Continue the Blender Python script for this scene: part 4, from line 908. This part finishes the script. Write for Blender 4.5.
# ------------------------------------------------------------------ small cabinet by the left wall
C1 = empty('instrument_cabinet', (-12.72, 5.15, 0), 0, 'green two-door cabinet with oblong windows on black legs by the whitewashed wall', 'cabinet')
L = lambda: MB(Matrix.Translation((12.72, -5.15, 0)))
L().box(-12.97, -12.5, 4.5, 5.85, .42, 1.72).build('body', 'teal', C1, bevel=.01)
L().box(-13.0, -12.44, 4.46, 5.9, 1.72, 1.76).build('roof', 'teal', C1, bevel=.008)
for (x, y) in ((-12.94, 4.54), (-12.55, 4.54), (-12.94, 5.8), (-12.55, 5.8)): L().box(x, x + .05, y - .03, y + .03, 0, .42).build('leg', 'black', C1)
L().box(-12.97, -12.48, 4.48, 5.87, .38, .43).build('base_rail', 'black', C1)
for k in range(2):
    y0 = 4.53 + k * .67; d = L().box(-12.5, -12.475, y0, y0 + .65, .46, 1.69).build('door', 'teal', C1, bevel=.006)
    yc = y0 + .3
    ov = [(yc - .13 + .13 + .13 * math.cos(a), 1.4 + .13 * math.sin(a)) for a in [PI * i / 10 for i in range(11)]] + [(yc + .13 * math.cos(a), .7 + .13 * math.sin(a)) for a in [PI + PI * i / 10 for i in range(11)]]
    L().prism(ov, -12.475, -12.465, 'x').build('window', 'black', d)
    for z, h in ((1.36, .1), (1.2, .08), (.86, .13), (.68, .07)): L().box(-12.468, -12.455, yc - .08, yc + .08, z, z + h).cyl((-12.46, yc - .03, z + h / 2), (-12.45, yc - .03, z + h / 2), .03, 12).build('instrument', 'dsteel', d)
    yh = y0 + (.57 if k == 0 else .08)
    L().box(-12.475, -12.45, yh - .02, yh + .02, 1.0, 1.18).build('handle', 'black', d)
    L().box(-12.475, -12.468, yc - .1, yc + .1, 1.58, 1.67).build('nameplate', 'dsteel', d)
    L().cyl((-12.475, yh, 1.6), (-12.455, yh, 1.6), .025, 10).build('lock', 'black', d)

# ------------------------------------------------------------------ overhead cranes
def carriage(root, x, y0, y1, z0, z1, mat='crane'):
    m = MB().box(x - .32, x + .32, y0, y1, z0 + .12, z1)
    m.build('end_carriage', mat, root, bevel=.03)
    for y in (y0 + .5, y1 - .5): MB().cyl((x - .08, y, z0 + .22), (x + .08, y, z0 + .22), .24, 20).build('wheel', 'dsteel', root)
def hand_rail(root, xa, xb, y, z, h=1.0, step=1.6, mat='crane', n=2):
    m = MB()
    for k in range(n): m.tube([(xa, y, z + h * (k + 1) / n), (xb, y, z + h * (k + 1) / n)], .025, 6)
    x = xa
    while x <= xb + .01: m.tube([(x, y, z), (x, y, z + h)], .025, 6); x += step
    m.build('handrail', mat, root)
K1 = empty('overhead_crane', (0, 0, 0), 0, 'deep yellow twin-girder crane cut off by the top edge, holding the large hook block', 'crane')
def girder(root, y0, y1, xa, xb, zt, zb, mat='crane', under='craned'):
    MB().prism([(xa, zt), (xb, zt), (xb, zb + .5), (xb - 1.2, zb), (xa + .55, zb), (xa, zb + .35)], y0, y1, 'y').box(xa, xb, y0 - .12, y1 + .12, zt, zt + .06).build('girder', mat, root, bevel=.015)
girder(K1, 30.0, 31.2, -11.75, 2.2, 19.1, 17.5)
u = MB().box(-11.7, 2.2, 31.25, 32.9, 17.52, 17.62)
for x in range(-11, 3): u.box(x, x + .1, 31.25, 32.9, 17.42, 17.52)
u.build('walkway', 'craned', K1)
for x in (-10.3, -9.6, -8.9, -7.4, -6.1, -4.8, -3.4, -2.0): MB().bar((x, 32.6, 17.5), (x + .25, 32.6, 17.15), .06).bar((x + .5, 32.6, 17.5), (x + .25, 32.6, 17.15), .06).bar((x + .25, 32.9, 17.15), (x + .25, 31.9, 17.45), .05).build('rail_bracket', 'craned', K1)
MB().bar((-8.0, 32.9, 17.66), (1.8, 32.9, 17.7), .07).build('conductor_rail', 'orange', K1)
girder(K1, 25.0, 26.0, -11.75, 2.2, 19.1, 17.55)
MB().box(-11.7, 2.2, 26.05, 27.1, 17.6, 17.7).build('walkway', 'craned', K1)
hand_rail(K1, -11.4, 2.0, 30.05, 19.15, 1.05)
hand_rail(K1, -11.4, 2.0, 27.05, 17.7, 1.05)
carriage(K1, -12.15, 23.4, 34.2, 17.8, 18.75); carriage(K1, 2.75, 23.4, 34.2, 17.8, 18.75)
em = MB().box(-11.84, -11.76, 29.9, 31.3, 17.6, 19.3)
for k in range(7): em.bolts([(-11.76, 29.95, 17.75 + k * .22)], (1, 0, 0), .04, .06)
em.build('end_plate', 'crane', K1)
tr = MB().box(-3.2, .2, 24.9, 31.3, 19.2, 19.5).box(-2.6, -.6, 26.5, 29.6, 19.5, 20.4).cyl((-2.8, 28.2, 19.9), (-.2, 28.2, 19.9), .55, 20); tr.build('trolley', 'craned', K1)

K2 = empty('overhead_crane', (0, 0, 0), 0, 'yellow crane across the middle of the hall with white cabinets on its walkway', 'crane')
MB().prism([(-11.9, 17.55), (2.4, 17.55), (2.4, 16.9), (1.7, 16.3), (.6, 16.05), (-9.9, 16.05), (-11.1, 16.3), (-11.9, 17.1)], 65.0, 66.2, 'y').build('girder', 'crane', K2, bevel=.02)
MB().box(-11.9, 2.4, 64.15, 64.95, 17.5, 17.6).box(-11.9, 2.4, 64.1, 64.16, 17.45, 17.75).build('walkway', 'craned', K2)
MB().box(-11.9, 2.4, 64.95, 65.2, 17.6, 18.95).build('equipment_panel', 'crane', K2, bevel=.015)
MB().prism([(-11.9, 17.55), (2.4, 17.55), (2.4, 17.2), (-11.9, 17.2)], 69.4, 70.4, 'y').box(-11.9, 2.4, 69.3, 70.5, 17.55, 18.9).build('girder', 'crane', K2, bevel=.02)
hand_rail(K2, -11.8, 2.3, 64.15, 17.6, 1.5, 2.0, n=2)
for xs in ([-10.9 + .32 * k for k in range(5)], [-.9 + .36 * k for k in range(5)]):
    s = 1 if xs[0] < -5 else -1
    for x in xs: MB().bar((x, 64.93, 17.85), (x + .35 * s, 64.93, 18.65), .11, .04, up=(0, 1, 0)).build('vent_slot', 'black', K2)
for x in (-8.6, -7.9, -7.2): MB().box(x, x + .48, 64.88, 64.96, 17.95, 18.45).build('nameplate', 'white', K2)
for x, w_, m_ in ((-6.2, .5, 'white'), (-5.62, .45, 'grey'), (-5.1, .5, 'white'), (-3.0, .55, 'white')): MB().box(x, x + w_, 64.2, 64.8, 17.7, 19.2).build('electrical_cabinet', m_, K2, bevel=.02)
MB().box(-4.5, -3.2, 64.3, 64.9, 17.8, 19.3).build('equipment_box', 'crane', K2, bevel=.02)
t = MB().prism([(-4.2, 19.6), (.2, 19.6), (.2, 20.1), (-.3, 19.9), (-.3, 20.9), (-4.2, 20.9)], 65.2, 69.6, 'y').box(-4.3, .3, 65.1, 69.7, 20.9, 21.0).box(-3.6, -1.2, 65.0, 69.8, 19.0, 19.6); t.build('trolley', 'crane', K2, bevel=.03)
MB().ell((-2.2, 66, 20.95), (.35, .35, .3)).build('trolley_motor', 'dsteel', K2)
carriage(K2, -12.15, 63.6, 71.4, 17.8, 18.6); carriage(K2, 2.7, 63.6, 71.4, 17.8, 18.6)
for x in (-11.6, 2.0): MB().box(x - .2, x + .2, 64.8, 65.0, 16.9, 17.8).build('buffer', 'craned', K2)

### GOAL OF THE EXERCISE
Everything from the first line above up to and including the line that contains "10).build('lock', 'black', d)" should be printed exactly; please print only that.

### RESULT OF THE TASK
Continue the Blender Python script for this scene: part 4, from line 908. This part finishes the script. Write for Blender 4.5.
# ------------------------------------------------------------------ small cabinet by the left wall
C1 = empty('instrument_cabinet', (-12.72, 5.15, 0), 0, 'green two-door cabinet with oblong windows on black legs by the whitewashed wall', 'cabinet')
L = lambda: MB(Matrix.Translation((12.72, -5.15, 0)))
L().box(-12.97, -12.5, 4.5, 5.85, .42, 1.72).build('body', 'teal', C1, bevel=.01)
L().box(-13.0, -12.44, 4.46, 5.9, 1.72, 1.76).build('roof', 'teal', C1, bevel=.008)
for (x, y) in ((-12.94, 4.54), (-12.55, 4.54), (-12.94, 5.8), (-12.55, 5.8)): L().box(x, x + .05, y - .03, y + .03, 0, .42).build('leg', 'black', C1)
L().box(-12.97, -12.48, 4.48, 5.87, .38, .43).build('base_rail', 'black', C1)
for k in range(2):
    y0 = 4.53 + k * .67; d = L().box(-12.5, -12.475, y0, y0 + .65, .46, 1.69).build('door', 'teal', C1, bevel=.006)
    yc = y0 + .3
    ov = [(yc - .13 + .13 + .13 * math.cos(a), 1.4 + .13 * math.sin(a)) for a in [PI * i / 10 for i in range(11)]] + [(yc + .13 * math.cos(a), .7 + .13 * math.sin(a)) for a in [PI + PI * i / 10 for i in range(11)]]
    L().prism(ov, -12.475, -12.465, 'x').build('window', 'black', d)
    for z, h in ((1.36, .1), (1.2, .08), (.86, .13), (.68, .07)): L().box(-12.468, -12.455, yc - .08, yc + .08, z, z + h).cyl((-12.46, yc - .03, z + h / 2), (-12.45, yc - .03, z + h / 2), .03, 12).build('instrument', 'dsteel', d)
    yh = y0 + (.57 if k == 0 else .08)
    L().box(-12.475, -12.45, yh - .02, yh + .02, 1.0, 1.18).build('handle', 'black', d)
    L().box(-12.475, -12.468, yc - .1, yc + .1, 1.58, 1.67).build('nameplate', 'dsteel', d)
    L().cyl((-12.475, yh, 1.6), (-12.455, yh, 1.6), .025, 10).build('lock', 'black', d)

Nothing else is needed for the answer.